An IoT device is meant to use the internet as something integral for its behavior. Examples include remote controlled lights, any appliance that you can interact with over an API (such as lights, ovens, thermostats, coffee makers, and so on) even if it is only for reading data, such as an umbrella that glows when there is a rain forecast, or writing it, such as a simple weather station. For all those systems, the internet is an integral part of the concept.

On the other hand, a smart object is something that is designed to work in isolation. This can still include many complex components, such as machine learning and computer vision. A self-driving robot that navigates a maze or smart curtains that open when there is sunlight are both quite autonomous. A device that you show a photo of a dog to and tells you the breed also falls into this category (and yes, that is one of the official demos of Android Things).
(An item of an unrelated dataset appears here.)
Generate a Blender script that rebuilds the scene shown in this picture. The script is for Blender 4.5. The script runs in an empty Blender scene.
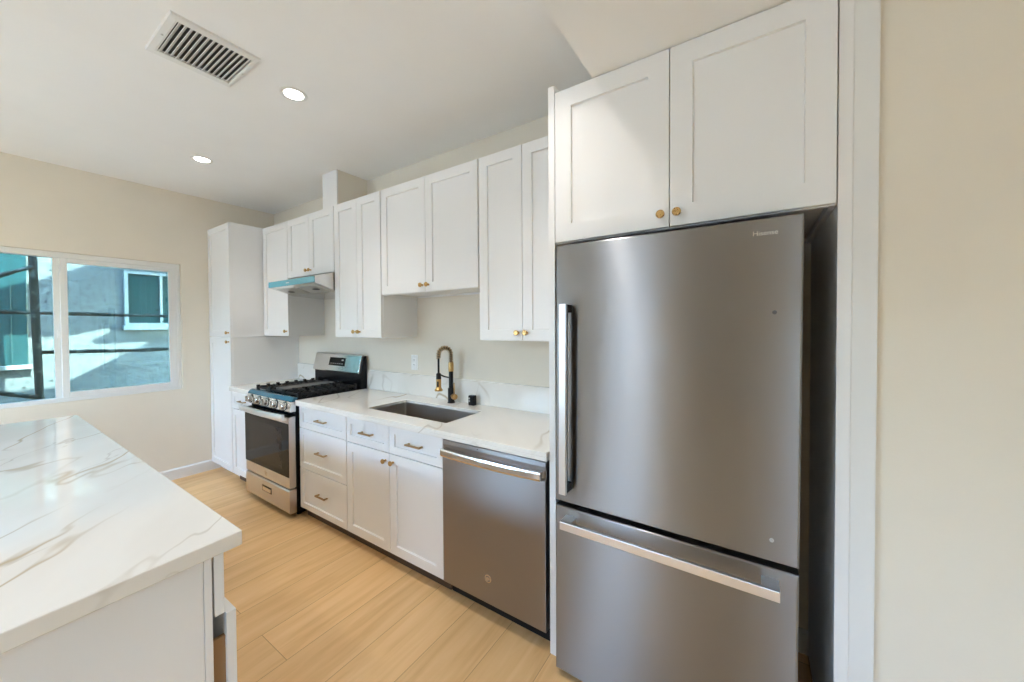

All these examples are smart, but they do not need the internet, so I like to call them just smart devices and, yes, we can build those with Android Things too.
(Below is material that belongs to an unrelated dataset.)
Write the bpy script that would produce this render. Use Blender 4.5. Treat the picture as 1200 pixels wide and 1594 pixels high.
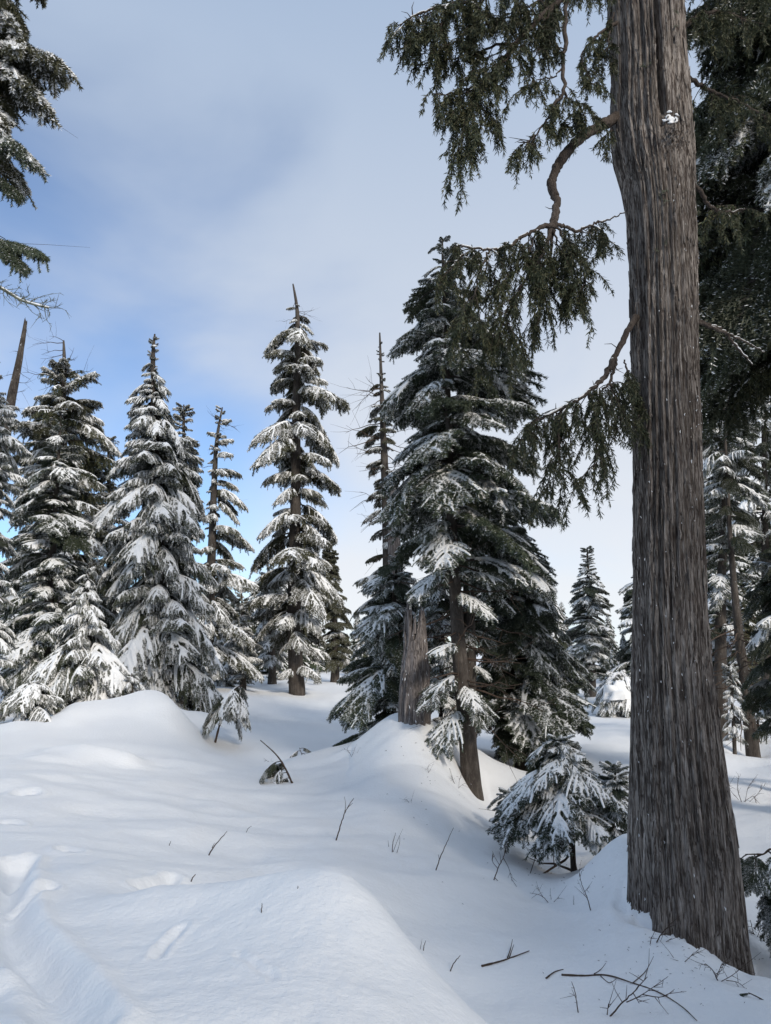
import bpy, math, random
import numpy as np
from mathutils import Matrix, Vector, Euler

# ------------------------------------------------------------------ clear
for o in list(bpy.data.objects):
    bpy.data.objects.remove(o)
scene = bpy.context.scene
COL = scene.collection
R = math.radians

# ------------------------------------------------------------------ camera
F = 1182.0; CX, CY = 600.0, 797.0; PITCH = R(10.7); EYE = 2.4
cam = bpy.data.cameras.new('camera')
cam.sensor_fit = 'VERTICAL'; cam.sensor_height = 24.0
cam.lens = 24.0 * F / 1594.0
cam.clip_start = 0.05; cam.clip_end = 3000
camo = bpy.data.objects.new('camera', cam); COL.objects.link(camo)
camo.location = (0, 0, EYE); camo.rotation_euler = (R(90) + PITCH, 0, 0)
scene.camera = camo

# ------------------------------------------------------------------ world and sun
SUN_EL, SUN_AZ = R(30), R(152)          # azimuth clockwise from +Y
W = bpy.data.worlds.new('World'); scene.world = W; W.use_nodes = True
nt = W.node_tree; N = nt.nodes; LK = nt.links
for n in list(N): N.remove(n)
def nd(tree, t, **k):
    n = tree.nodes.new(t)
    for a, b in k.items():
        if a.startswith('i_'):
            key = a[2:]
            key = int(key) if key.isdigit() else key.replace('_', ' ')
            n.inputs[key].default_value = b
        else: setattr(n, a, b)
    return n
sky = nd(nt, 'ShaderNodeTexSky', sky_type='NISHITA', sun_disc=False, sun_elevation=SUN_EL, sun_rotation=SUN_AZ, altitude=1200)
sky.air_density = 1.0; sky.dust_density = 0.25; sky.ozone_density = 2.0
tc = nd(nt, 'ShaderNodeTexCoord')
mp = nd(nt, 'ShaderNodeMapping'); mp.inputs['Scale'].default_value = (1.0, 1.0, 1.9); mp.inputs['Location'].default_value = (7.0, 1.4, 3.35); mp.inputs['Rotation'].default_value = (0, R(-22), 0)
LK.new(tc.outputs['Generated'], mp.inputs['Vector'])
cn = nd(nt, 'ShaderNodeTexNoise', i_Scale=1.5, i_Detail=6.0, i_Roughness=0.45, i_Distortion=0.3)
LK.new(mp.outputs['Vector'], cn.inputs['Vector'])
sp = nd(nt, 'ShaderNodeSeparateXYZ'); LK.new(tc.outputs['Generated'], sp.inputs[0])
# cloud cover: noise plus a bank that thickens towards +X (where the weather comes from)
ax = nd(nt, 'ShaderNodeMath', operation='MULTIPLY_ADD', i_1=0.30, i_2=0.07); LK.new(sp.outputs['X'], ax.inputs[0])
cv = nd(nt, 'ShaderNodeMath', operation='ADD'); LK.new(cn.outputs['Fac'], cv.inputs[0]); LK.new(ax.outputs[0], cv.inputs[1])
zc_ = nd(nt, 'ShaderNodeMath', operation='MULTIPLY_ADD', i_1=0.46, i_2=-0.15); LK.new(sp.outputs['Z'], zc_.inputs[0])
cv2 = nd(nt, 'ShaderNodeMath', operation='ADD'); zm_ = nd(nt, 'ShaderNodeMath', operation='MAXIMUM', i_1=0.0); LK.new(zc_.outputs[0], zm_.inputs[0]); LK.new(cv.outputs[0], cv2.inputs[0]); LK.new(zm_.outputs[0], cv2.inputs[1])
cr = nd(nt, 'ShaderNodeMapRange', interpolation_type='SMOOTHSTEP'); cr.inputs['From Min'].default_value = 0.38; cr.inputs['From Max'].default_value = 0.64
cr.inputs['To Min'].default_value = 0.22; cr.inputs['To Max'].default_value = 0.97
LK.new(cv2.outputs[0], cr.inputs['Value'])
# cloud tone: greyer overhead, whiter towards the horizon
cz = nd(nt, 'ShaderNodeMapRange'); cz.inputs['From Min'].default_value = 0.05; cz.inputs['From Max'].default_value = 0.75
LK.new(sp.outputs['Z'], cz.inputs['Value'])
cc = nd(nt, 'ShaderNodeMix', data_type='RGBA')
cc.inputs['A'].default_value = (6.3, 6.45, 6.7, 1); cc.inputs['B'].default_value = (2.75, 3.55, 4.85, 1)
LK.new(cz.outputs['Result'], cc.inputs['Factor'])
sb = nd(nt, 'ShaderNodeMix', data_type='RGBA', blend_type='MULTIPLY', i_Factor=1.0)
sb.inputs['B'].default_value = (0.78, 1.04, 1.24, 1)
LK.new(sky.outputs[0], sb.inputs['A'])
mx = nd(nt, 'ShaderNodeMix', data_type='RGBA')
LK.new(cr.outputs['Result'], mx.inputs['Factor']); LK.new(sb.outputs['Result'], mx.inputs['A']); LK.new(cc.outputs['Result'], mx.inputs['B'])
bg = nd(nt, 'ShaderNodeBackground', i_Strength=0.1); LK.new(mx.outputs['Result'], bg.inputs['Color'])
wo = nd(nt, 'ShaderNodeOutputWorld'); LK.new(bg.outputs[0], wo.inputs[0])

sl = bpy.data.lights.new('sun', 'SUN'); sl.energy = 1.9; sl.angle = R(12); sl.color = (1.0, 0.94, 0.85)
so = bpy.data.objects.new('sun', sl); COL.objects.link(so)
sd = Vector((math.sin(SUN_AZ) * math.cos(SUN_EL), math.cos(SUN_AZ) * math.cos(SUN_EL), math.sin(SUN_EL)))
so.rotation_euler = sd.to_track_quat('Z', 'Y').to_euler(); so.location = (0, -20, 30)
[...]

Probably the most commonly asked question is: how does Android Things position itself with Arduino?

They are completely different platforms. Android Things is a full operating system running on an SoM, while Arduino runs on microcontrollers. From a capabilities point of view, they are in different orders of magnitude.

Everything you can do on Arduino, you can do with Android Things, but the opposite is not true; there are many things you can do on Android Things that you can't even get close to with Arduino, and we will cover some of them in the final chapter.
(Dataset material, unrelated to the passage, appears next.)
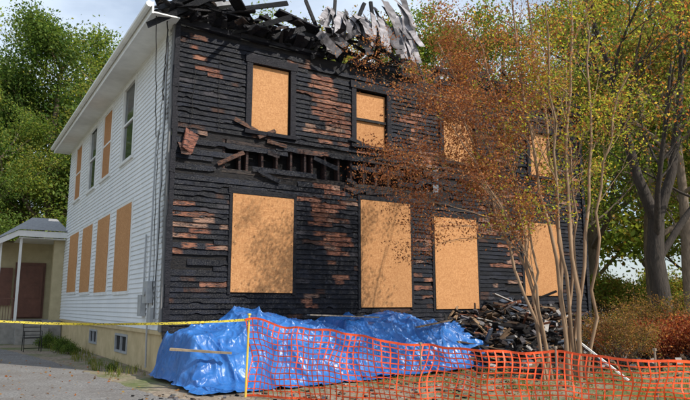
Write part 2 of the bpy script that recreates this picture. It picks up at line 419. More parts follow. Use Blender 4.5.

Lastly, there is the comparison of SDK and tools. Android Studio is one of the best IDEs overall. The Arduino IDE is very simple and limited. Not to mention how much easier it is to manage project dependencies on Android Studio compared to Arduino libraries.

However, not everything is better on Android Things. There are a few areas where Arduino has the upper hand, namely, power consumption and analog input/output.

The power consumption of Arduino is very low; you can run it on batteries or even solar power for extended periods of time. That is definitely not possible with the current developer kits for Android Things; even a large battery pack will get depleted in just a matter of days.

There is room for everything on IoT. I think Arduino is best at having sensor data collection on the field, but then a central hub running Android Things can do aggregation, cloud upload, and even use machine learning to interpret the readings.

The other platform I usually get asked to compare Android Things with is a Raspberry Pi running Linux and programming it on Python. In this case the hardware is exactly the same, but there are two main advantages of Android Things.

Firstly, if you plan to eventually release and sell your IoT project, Android Things offers a developer console and even a means to mass produce devices, as well as automatic security updates.

Secondly, even with all the libraries that are available on Python, there are more and better examples of using Android. Building an IoT app is a lot closer to a mobile app than it is to a desktop app, so all your prior Android knowledge is easily transferable to Android Things.

Android Things shines when using all the tools that it has available; be it services such as Firebase for cloud storage or cloud messaging and TensorFlow for image classifiers, or libraries such as Retrofit to create API clients and NanoHTTPD to create a server, or just SDK classes, such as Thread, Alarm, Timer, and so on.

Since Android Things is meant to be used with custom hardware, it is useless to have an emulator of just the dev kit. Also, given the wide variety of hardware that we can connect, it is almost impossible to emulate it; we would need a whole electronics set to be able to draw our project and then run it. Those are the reasons why Android Things does not have an emulator.

In my experience, the lack of an emulator is not a problem. On the one hand, it is very satisfying to see the hardware working, and, on the other, many problems that you'll face will not be solved with an emulator, problems such as deciding how to arrange the components inside the chassis of a robot car or figuring out how many turns of a stepper motor are needed to activate a candy dispenser.

In my experience, the most common source of bugs when working with electronics is the actual wiring of the circuits. A loose cable or a misplaced connection are often the reason why something is not working and an emulator won't solve that. Besides, setting the connections on a program is usually more time-consuming than actually wiring them.

Finally, if you really want to use something like an emulator to test your project as you go along, my suggestion is to rely on testing using a mocking framework, such as Mockito or EasyMock, and either run instrumentation tests on the device or use Robolectric to run them on your computer.

While testing on Android Things is beyond the scope of this guide, and I don't recommend investing in it for just prototyping and tinkering; if you are planning on going to the mass market with any IoT project, testing should definitely be on your agenda.

One of the big advantages of Android Things is that it relies on the excellent set of tools that Google has been building for Android over the years. Among those tools, Android Studio is probably the most impressive.

It is not only that you do not need to get used to a new IDE. Android Studio is already an excellent tool.

You have dependency management with gradle, multi-module and library projects, support for flavors, and so on. And that is just basic gradle. The IDE itself has excellent wizards, refactoring tools, search and autocompilation, profiling, and much more. Plus, do not forget Kotlin support.

Android Studio has come a long way since the early days of Android with Eclipse, and Android Things has all those tools at its disposal from day one.